E a cafeicultura no Distrito Federal está em plena expansão. Segundo a Emater-DF, em 2024 o setor movimentou R$ 23 milhões. São 138 produtores, cultivando 470 hectares e gerando mais de 900 toneladas por ano. A altitude, o clima seco no período da colheita e o solo favorecem a produção, de acordo com a produtora: “tudo para a produção de café é favorável aqui no clima de Brasília, do DF e do Centro-Oeste.”
Café e afeto
Para além do sabor e da qualidade, o café tem o poder de unir pessoas. O café cria encontros, desperta afetos e vira uma desculpa para sentar, olhar no olho e trocar uma ideia.

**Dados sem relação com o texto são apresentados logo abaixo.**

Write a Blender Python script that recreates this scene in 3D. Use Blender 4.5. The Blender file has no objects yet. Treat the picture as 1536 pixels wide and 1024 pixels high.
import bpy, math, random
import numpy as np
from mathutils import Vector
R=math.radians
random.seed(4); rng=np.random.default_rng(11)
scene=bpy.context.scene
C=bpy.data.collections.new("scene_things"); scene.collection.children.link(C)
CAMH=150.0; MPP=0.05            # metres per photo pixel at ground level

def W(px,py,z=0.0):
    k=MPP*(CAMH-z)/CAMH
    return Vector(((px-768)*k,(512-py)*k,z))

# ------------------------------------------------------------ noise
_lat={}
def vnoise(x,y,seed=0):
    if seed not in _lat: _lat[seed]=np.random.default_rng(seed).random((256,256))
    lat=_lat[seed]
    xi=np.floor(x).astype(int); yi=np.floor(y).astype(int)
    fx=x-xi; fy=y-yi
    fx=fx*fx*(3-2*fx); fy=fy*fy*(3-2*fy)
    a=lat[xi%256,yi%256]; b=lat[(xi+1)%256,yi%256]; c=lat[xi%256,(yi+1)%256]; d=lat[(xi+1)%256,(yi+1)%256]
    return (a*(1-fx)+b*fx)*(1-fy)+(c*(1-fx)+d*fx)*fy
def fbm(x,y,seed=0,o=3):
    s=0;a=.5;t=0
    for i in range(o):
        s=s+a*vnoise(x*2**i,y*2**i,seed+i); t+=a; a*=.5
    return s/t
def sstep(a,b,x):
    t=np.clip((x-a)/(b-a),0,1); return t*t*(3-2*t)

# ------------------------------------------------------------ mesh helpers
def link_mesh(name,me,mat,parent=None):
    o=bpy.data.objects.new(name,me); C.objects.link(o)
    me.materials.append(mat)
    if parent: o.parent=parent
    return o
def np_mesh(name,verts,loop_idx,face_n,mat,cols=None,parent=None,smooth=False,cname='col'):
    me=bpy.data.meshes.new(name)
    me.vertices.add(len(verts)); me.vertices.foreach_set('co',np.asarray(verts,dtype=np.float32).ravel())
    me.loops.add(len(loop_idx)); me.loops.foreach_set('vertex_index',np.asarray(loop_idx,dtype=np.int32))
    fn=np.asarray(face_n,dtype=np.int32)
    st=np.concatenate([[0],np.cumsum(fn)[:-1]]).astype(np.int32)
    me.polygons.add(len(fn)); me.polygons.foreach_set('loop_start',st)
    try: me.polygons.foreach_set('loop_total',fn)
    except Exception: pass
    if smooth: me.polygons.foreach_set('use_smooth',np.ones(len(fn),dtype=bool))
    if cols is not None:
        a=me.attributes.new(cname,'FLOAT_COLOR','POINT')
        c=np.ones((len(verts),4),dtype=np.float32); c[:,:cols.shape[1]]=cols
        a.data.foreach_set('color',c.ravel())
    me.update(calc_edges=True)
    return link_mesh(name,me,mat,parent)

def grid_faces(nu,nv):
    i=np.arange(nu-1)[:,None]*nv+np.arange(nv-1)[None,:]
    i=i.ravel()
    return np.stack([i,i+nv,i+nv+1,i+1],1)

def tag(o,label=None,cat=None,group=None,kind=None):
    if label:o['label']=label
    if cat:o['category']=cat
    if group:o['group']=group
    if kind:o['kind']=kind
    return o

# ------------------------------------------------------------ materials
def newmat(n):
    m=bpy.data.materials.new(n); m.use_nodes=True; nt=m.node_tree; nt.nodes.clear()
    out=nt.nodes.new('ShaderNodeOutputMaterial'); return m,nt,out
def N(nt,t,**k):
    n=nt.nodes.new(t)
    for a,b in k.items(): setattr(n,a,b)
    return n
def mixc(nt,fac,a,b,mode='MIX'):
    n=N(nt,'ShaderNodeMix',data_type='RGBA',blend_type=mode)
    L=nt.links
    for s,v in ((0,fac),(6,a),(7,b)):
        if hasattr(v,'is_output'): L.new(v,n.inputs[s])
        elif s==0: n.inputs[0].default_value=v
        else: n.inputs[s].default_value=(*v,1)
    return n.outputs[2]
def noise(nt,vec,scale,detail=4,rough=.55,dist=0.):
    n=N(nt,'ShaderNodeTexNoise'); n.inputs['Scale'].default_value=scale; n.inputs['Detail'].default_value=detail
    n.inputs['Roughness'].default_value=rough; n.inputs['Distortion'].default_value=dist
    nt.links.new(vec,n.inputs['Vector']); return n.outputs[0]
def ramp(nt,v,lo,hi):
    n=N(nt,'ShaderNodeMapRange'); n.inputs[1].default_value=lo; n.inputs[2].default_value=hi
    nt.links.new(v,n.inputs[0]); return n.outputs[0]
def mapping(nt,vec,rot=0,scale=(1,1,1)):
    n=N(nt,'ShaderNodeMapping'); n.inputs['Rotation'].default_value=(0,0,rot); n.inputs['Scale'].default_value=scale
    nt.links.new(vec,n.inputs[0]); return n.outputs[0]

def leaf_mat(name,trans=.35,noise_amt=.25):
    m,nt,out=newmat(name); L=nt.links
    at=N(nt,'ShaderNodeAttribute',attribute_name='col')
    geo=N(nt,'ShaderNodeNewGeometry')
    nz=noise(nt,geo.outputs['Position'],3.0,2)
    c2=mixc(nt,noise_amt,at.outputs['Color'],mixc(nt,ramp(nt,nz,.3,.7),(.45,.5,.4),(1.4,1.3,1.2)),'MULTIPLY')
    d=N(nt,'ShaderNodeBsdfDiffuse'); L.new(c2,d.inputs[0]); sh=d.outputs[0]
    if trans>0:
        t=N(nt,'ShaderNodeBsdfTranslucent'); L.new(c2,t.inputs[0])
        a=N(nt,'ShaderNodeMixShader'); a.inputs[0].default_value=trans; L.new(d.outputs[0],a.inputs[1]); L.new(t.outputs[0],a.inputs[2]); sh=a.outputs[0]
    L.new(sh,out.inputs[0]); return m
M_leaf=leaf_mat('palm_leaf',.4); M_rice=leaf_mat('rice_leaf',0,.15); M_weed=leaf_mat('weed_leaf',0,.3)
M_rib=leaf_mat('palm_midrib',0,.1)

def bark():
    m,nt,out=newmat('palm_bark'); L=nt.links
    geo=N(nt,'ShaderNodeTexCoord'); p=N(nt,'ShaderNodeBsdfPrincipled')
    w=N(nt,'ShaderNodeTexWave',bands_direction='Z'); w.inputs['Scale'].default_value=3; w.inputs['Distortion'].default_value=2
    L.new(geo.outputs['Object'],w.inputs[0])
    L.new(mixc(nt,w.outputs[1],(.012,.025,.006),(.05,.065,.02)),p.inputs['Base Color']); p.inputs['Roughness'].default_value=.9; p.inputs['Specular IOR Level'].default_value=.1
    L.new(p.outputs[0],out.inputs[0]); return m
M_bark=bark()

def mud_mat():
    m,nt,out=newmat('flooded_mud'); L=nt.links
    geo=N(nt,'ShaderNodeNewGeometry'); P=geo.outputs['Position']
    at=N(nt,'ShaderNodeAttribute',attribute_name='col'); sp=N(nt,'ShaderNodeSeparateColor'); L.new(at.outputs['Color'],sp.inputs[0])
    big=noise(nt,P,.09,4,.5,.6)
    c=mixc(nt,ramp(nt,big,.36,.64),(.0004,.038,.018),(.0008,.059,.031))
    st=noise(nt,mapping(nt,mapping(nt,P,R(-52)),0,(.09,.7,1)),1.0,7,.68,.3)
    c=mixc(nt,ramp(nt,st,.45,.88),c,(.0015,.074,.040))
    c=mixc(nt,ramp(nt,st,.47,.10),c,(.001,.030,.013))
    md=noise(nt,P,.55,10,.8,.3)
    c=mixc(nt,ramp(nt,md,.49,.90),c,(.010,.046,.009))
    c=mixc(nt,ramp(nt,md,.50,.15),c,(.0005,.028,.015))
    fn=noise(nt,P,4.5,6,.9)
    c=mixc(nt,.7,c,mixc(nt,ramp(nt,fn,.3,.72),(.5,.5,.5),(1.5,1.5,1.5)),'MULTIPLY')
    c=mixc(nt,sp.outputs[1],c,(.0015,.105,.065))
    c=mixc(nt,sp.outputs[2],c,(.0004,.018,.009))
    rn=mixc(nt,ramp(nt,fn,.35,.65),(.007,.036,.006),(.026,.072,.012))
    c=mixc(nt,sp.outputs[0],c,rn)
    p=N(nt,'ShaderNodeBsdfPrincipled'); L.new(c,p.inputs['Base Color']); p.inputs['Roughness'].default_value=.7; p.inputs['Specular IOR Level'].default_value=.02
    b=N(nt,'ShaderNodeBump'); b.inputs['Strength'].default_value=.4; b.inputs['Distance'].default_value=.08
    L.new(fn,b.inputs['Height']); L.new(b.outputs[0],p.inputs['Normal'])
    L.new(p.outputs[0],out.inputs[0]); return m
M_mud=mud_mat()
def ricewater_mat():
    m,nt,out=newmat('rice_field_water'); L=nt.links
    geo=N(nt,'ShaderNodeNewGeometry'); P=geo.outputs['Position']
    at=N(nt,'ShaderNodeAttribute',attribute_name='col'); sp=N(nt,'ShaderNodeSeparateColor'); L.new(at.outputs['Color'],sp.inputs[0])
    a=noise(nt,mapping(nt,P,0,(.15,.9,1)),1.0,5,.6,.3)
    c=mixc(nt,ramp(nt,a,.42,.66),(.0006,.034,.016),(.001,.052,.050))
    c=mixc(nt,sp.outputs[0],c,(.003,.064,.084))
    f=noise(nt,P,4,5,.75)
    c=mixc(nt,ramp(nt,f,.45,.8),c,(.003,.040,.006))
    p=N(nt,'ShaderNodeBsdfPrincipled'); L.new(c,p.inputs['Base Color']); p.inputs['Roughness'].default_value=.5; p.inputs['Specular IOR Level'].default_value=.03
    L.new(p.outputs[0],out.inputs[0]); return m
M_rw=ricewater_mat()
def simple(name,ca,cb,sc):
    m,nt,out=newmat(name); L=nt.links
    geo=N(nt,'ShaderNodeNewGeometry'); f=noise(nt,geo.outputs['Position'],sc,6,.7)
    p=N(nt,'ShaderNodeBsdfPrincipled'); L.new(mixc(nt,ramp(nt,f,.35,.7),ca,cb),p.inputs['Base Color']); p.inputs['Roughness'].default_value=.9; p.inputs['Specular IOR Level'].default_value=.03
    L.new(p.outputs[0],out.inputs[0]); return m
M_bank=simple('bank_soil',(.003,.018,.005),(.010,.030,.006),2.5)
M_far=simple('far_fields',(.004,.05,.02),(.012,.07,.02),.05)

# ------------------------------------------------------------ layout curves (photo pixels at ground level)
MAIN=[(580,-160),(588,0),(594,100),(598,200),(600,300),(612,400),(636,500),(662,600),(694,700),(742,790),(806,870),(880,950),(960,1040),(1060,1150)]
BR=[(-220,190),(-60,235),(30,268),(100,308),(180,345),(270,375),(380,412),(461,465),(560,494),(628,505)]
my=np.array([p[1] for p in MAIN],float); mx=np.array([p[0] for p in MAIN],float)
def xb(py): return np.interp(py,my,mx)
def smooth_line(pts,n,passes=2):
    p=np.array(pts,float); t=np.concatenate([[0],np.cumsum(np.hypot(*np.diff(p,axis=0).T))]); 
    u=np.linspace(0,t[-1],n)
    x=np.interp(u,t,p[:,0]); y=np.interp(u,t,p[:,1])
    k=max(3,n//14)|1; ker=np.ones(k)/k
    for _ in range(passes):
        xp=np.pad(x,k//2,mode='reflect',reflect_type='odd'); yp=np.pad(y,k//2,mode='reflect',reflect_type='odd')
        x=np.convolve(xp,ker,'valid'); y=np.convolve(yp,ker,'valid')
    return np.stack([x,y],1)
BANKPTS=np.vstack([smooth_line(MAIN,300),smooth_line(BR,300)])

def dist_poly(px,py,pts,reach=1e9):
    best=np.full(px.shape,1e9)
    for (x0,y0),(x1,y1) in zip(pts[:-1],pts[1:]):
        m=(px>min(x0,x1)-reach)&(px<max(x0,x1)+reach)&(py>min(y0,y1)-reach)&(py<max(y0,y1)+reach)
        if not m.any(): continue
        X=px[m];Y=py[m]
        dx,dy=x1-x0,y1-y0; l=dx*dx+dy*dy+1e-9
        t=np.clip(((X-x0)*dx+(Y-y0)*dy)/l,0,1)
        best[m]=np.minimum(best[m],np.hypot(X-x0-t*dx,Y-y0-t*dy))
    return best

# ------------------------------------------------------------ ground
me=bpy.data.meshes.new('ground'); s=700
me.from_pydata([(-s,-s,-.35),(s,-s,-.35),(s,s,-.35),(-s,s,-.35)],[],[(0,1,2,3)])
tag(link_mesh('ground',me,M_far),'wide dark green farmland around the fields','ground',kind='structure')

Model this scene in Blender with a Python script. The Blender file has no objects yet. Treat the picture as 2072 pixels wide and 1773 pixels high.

Quase uma década fazendo café, Henrique testemunhou por diversas vezes a força afetiva do café: “Eu acredito que o café vem não só pra unir, mas trazer uma experiência, memorável para cada pesso. Ele une as pessoas.”
Para Kelma não é diferente: “Eu acho que o café promove a expressão da efetividade. É nesse momento que a gente se coloca, que a gente conversa amenidades, que a gente expressa as nossas mazelas, é nesse momento que a gente faz planos também.”
No Distrito Federal, esse vínculo se reflete também no crescimento das cafeterias. Segundo o projeto Rota do Café, só na Asa Norte existem 40 cafeterias. Na Asa Sul, 24, além de outras 27 espalhadas pelo DF.
Nesses espaços, a bebida é quase um pretexto para oferecer, não só uma simples bebida, mas uma experiência memorável. Para o barista Henrique, o sucesso das cafeterias está diretamente ligado ao cuidado dedicado a cada etapa do preparo:
“O primeiro passo é que quando o grão chega pra gente, a gente tem a ciência de que a gente tem que extrair a melhor qualidade naquele grão… O que a gente mais quer é ver o café chegar na mesa do cliente, eles experimentarem e ver um sorriso de que realmente aquele café foi cuidado.”
Entre aroma, cultivo e afeto, o café produzido no Cerrado brasiliense mostra que a bebida é, ao mesmo tempo, encontro, memória e território.